The net result of all this is that full employment is universally regarded as a high water mark. A measure of economic good health, like a dogs bright eyes and glossy coat. But the full employment paradigm has a fatal flaw. Productivity.

Maths isn’t my strong suit so if I can’t make the following add up then I apologise.

Simplistically you can look at employment and production as an equation. On the one side is labour, those available to produce stuff, plus the means of producing that stuff. Lets call it the toolbox. On the other side is the stuff they produce. Historically the demand for stuff has increased along with humanity, so much so that we’ve added all kinds of tools to the box so less people can produce more stuff faster. Increased productivity.

So far so good? Well no. Of course capitalism isn’t that simple. The big complicating factor, the thing that keeps the whole system flying, is the profit motive. Employing people costs money so if you can produce the same amount of stuff with less people you’ll make more profit.
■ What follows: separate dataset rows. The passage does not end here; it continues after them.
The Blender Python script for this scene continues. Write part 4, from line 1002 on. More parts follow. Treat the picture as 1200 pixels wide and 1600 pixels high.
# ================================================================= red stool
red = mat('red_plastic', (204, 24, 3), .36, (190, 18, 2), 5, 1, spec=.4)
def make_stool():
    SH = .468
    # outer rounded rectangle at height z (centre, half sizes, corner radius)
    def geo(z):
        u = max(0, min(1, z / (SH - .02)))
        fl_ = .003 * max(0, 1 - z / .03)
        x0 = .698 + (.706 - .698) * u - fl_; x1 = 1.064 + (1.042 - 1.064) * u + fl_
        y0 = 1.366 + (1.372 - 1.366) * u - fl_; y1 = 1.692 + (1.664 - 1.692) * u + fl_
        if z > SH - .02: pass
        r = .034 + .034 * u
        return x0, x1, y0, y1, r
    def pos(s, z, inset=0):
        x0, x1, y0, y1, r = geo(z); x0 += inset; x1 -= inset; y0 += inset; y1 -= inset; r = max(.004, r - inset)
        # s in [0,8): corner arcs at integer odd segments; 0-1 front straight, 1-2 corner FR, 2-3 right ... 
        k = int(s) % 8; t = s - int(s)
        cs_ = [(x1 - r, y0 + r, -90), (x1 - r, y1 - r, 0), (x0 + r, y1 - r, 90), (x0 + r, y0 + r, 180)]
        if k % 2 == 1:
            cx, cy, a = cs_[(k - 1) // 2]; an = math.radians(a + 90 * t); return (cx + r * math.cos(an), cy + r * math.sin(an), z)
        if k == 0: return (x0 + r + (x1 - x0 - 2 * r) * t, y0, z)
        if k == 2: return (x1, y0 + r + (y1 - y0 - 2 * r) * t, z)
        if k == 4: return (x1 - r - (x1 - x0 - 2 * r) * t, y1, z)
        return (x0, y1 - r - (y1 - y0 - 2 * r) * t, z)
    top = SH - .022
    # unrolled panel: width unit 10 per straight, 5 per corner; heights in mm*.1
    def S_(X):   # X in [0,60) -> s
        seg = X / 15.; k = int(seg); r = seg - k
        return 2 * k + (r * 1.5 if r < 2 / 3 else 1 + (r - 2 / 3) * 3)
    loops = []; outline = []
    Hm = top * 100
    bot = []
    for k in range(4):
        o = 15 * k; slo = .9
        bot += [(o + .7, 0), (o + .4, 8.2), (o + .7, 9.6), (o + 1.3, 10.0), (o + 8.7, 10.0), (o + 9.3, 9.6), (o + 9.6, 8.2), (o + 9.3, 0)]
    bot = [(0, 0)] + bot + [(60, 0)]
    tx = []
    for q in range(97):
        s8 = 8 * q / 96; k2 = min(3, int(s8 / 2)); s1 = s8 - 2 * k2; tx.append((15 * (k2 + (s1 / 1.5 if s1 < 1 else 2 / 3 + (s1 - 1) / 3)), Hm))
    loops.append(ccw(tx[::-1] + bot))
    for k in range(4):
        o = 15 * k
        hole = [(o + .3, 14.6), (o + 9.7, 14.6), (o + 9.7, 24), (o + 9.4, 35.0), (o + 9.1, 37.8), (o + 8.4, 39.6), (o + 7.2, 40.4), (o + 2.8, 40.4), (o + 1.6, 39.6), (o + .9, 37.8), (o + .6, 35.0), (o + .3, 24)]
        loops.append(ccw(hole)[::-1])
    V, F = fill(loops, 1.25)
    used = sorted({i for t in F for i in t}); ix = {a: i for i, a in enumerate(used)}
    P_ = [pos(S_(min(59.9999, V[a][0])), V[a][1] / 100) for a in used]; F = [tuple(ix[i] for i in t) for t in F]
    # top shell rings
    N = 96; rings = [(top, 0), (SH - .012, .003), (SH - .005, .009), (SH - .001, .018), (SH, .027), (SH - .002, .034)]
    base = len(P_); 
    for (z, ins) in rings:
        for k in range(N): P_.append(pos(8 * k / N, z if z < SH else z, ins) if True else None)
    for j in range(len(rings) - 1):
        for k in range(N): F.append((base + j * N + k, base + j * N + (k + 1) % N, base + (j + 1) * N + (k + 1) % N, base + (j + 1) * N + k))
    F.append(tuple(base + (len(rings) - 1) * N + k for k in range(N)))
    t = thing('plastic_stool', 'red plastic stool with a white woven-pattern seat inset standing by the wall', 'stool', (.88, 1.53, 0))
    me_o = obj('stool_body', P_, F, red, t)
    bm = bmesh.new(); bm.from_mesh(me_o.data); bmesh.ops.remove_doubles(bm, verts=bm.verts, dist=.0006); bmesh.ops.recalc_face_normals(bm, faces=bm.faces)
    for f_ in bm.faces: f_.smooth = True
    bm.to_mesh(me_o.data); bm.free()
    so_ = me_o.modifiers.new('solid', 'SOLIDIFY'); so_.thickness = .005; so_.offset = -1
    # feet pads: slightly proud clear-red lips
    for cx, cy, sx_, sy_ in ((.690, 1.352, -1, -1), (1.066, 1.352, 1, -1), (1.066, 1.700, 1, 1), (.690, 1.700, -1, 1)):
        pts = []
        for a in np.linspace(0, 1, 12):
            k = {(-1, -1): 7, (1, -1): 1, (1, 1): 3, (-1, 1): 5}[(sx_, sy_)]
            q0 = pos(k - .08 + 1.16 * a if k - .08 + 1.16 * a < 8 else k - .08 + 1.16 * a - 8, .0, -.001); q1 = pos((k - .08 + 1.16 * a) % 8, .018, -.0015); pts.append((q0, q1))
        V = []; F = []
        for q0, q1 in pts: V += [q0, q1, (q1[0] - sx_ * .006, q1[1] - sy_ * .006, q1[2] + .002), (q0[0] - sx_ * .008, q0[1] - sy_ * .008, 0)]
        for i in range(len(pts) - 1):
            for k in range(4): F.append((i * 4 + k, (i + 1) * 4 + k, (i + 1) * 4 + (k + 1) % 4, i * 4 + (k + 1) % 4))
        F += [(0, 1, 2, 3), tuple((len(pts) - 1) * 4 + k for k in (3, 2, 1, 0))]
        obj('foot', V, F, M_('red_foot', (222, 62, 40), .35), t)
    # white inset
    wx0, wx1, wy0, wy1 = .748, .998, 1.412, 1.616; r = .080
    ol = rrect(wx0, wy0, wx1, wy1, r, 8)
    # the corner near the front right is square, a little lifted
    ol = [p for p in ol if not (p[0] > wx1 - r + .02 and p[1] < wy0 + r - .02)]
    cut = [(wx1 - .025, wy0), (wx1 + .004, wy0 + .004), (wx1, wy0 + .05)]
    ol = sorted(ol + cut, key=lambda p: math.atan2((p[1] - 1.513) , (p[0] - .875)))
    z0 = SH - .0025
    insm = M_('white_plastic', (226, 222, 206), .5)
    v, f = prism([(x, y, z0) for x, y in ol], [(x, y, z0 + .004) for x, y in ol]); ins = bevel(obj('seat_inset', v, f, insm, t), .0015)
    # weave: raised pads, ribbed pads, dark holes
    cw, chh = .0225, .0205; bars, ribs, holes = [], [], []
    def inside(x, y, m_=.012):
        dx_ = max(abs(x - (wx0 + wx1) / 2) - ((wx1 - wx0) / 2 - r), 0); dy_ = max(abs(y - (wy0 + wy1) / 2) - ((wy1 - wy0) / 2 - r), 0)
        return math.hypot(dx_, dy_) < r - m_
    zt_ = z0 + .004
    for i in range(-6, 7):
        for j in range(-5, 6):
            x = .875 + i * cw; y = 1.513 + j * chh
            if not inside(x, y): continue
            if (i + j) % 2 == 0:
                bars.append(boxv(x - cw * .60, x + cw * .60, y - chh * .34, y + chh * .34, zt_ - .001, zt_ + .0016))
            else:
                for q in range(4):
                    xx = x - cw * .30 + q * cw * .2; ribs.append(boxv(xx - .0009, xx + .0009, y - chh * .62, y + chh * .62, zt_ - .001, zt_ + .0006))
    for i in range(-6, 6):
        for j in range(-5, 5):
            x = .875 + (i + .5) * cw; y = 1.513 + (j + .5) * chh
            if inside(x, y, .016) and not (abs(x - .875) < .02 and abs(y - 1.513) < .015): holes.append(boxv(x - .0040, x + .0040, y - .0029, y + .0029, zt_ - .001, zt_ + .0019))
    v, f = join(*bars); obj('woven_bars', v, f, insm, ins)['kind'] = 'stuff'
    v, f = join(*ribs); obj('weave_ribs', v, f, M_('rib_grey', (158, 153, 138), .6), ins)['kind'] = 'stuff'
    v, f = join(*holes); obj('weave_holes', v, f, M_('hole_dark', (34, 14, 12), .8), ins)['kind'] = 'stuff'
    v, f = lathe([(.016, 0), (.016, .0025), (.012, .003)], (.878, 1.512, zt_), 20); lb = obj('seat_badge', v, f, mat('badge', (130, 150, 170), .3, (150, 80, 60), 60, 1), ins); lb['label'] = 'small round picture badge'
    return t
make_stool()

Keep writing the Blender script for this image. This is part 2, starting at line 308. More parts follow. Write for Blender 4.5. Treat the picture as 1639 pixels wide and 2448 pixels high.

In manufacturing this has meant increasing automation with similar mechanisation occurring in other areas of production such as farming, retail and all things clerical.

So on the one hand we want people to be employed and work hard whilst on the other we’re doing everything we can to render them unnecessary.

Much has been made by the present government of the need for economic growth whilst raising productivity. So how, with a growing population, do you square increasing employment with increasing productivity?

Free enterprise has unarguably been the single biggest factor in alleviating global poverty but the economic cake it produces is running out of ingredients, the very ingredients it needs to feed an increasing number of mouths. Whilst apologising for mixing my metaphors, the playing field of equality needs levelling . Capitalism will have to come down to earth and whether that descent results in a crash or a soft landing is an issue we can no longer avoid.

There is of course dignity in labour, but penalising those whose daily activity doesn’t fit the equation will condemn countless millions to poverty-level living standards and a civilisation teetering on the brink of collapse. We all need to be included and feel that the warmth of that inclusion. Attention HWF’s! Attention all you budding Lord Sugars! A time may come when you may be required to share the workload along with its rewards. How do you feel about that?